- _Directive_: Reproduce the material that follows, please, but only from its first line to the line containing "795, .64)], .003, 'cane_dark', t)", inclusive.

--- start Collected data ---

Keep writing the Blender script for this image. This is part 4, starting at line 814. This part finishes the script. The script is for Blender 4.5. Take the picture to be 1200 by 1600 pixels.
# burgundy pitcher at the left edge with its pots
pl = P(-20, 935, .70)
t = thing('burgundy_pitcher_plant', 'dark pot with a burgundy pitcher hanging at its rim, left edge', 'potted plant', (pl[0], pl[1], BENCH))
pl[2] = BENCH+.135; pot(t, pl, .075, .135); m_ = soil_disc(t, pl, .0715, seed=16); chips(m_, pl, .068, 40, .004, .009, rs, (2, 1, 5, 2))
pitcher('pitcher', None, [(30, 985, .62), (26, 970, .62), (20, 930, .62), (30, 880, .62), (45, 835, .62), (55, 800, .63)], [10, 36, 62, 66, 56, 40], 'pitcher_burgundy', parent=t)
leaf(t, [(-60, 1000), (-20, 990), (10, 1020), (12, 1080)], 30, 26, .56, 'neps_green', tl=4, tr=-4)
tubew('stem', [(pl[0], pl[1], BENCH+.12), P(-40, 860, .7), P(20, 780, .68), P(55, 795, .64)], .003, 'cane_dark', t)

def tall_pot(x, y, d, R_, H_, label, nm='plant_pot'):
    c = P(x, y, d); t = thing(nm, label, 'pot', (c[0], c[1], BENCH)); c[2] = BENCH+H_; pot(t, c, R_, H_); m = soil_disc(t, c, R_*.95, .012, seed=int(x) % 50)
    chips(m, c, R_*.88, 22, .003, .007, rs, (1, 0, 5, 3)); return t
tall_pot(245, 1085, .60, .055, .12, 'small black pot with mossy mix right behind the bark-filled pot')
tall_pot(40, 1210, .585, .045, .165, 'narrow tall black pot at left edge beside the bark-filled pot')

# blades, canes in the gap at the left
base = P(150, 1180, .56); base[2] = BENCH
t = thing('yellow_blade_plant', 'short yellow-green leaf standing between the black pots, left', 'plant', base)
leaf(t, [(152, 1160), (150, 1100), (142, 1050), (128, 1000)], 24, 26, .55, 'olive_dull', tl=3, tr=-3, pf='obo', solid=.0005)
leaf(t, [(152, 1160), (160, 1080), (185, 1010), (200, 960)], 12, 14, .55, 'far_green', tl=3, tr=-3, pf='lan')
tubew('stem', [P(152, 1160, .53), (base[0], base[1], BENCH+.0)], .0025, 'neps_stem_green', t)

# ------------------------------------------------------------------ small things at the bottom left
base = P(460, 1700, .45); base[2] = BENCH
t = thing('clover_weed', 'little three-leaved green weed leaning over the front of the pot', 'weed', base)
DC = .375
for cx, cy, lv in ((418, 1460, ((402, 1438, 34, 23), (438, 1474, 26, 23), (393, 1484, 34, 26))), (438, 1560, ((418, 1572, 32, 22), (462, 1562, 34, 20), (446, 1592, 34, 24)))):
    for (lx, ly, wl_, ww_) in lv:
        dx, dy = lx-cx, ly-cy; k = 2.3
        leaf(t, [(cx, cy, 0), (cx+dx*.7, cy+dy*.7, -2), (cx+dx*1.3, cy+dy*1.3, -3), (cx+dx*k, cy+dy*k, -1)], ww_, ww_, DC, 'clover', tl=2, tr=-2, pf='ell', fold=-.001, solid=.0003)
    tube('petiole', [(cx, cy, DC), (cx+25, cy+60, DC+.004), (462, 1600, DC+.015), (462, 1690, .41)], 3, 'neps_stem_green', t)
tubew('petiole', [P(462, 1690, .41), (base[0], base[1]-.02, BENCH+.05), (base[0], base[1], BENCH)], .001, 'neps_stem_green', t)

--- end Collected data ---

- _Solution to the exercise_:
Keep writing the Blender script for this image. This is part 4, starting at line 814. This part finishes the script. The script is for Blender 4.5. Take the picture to be 1200 by 1600 pixels.
# burgundy pitcher at the left edge with its pots
pl = P(-20, 935, .70)
t = thing('burgundy_pitcher_plant', 'dark pot with a burgundy pitcher hanging at its rim, left edge', 'potted plant', (pl[0], pl[1], BENCH))
pl[2] = BENCH+.135; pot(t, pl, .075, .135); m_ = soil_disc(t, pl, .0715, seed=16); chips(m_, pl, .068, 40, .004, .009, rs, (2, 1, 5, 2))
pitcher('pitcher', None, [(30, 985, .62), (26, 970, .62), (20, 930, .62), (30, 880, .62), (45, 835, .62), (55, 800, .63)], [10, 36, 62, 66, 56, 40], 'pitcher_burgundy', parent=t)
leaf(t, [(-60, 1000), (-20, 990), (10, 1020), (12, 1080)], 30, 26, .56, 'neps_green', tl=4, tr=-4)
tubew('stem', [(pl[0], pl[1], BENCH+.12), P(-40, 860, .7), P(20, 780, .68), P(55, 795, .64)], .003, 'cane_dark', t)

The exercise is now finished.